** start of Information shown **
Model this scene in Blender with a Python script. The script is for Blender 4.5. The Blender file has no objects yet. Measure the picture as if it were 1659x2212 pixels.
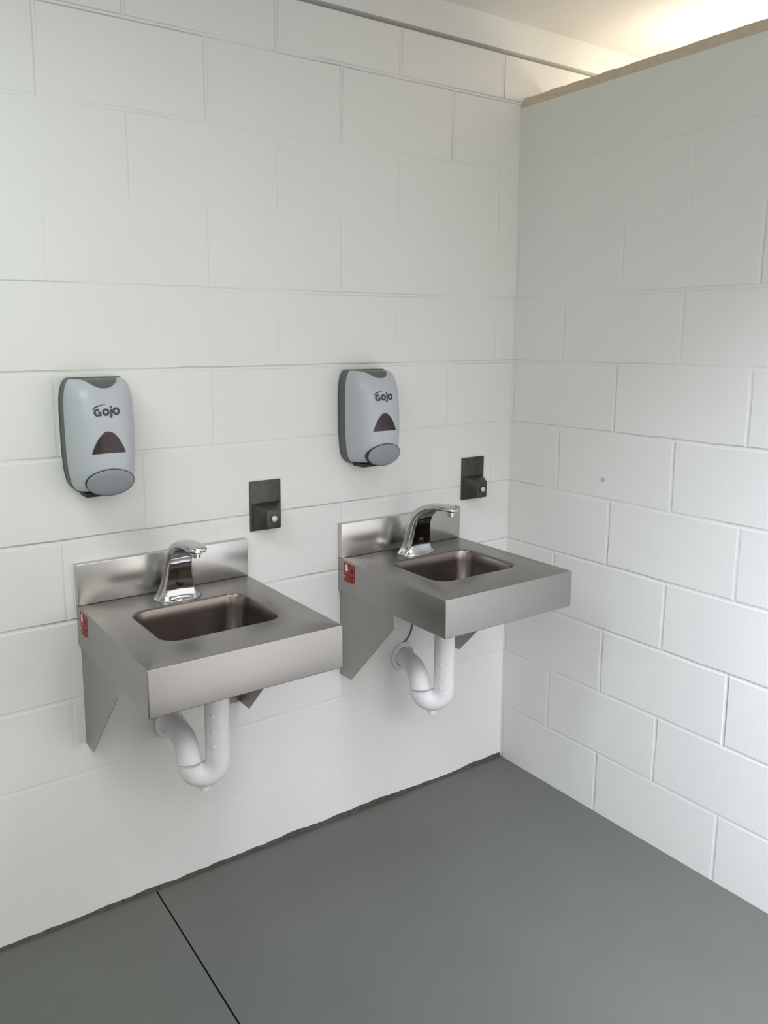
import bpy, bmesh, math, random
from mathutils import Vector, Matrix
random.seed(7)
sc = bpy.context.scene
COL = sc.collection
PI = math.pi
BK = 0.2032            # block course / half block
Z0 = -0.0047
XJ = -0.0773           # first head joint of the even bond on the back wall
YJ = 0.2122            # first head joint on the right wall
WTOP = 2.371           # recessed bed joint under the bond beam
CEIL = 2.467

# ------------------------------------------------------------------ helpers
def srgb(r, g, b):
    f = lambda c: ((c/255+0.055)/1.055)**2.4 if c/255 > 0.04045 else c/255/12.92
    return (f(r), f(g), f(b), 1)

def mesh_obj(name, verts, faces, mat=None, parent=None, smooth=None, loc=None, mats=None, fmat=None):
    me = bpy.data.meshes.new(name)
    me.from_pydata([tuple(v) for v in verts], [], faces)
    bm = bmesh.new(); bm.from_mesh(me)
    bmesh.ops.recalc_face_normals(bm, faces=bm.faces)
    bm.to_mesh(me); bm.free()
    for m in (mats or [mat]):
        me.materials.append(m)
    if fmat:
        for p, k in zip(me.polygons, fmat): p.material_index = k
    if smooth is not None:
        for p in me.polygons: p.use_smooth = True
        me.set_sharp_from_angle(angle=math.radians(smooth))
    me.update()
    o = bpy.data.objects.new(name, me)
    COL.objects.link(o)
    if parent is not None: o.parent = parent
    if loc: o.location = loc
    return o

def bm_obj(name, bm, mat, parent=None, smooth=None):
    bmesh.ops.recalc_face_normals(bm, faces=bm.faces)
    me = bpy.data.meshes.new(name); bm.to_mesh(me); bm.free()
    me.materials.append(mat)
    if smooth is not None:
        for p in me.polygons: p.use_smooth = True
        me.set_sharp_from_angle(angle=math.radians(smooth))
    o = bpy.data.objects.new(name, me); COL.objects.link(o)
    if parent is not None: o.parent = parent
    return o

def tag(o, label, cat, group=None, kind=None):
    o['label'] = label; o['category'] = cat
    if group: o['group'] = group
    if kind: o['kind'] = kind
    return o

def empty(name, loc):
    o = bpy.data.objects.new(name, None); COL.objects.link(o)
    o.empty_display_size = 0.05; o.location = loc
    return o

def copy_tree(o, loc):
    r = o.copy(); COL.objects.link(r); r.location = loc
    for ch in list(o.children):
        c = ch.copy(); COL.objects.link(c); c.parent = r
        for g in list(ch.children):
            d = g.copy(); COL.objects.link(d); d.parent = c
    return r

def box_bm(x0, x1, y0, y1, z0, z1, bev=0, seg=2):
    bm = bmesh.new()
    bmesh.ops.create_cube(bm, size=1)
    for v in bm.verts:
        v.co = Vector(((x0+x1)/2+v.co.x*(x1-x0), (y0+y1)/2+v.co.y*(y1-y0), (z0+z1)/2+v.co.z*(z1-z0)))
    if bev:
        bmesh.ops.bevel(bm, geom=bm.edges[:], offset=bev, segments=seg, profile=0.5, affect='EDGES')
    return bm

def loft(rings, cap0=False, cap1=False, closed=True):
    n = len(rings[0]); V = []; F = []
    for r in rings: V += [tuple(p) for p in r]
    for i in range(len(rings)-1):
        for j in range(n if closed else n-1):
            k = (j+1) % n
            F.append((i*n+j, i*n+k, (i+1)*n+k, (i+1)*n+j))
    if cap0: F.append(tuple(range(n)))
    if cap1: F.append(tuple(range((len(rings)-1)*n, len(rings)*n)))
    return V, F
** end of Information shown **
Begin at the top of the material above and output each line exactly, stopping after the line that holds "return (f(r), f(g), f(b), 1)". Leave out pictures.

The reply |
Model this scene in Blender with a Python script. The script is for Blender 4.5. The Blender file has no objects yet. Measure the picture as if it were 1659x2212 pixels.
import bpy, bmesh, math, random
from mathutils import Vector, Matrix
random.seed(7)
sc = bpy.context.scene
COL = sc.collection
PI = math.pi
BK = 0.2032            # block course / half block
Z0 = -0.0047
XJ = -0.0773           # first head joint of the even bond on the back wall
YJ = 0.2122            # first head joint on the right wall
WTOP = 2.371           # recessed bed joint under the bond beam
CEIL = 2.467

# ------------------------------------------------------------------ helpers
def srgb(r, g, b):
    f = lambda c: ((c/255+0.055)/1.055)**2.4 if c/255 > 0.04045 else c/255/12.92
    return (f(r), f(g), f(b), 1)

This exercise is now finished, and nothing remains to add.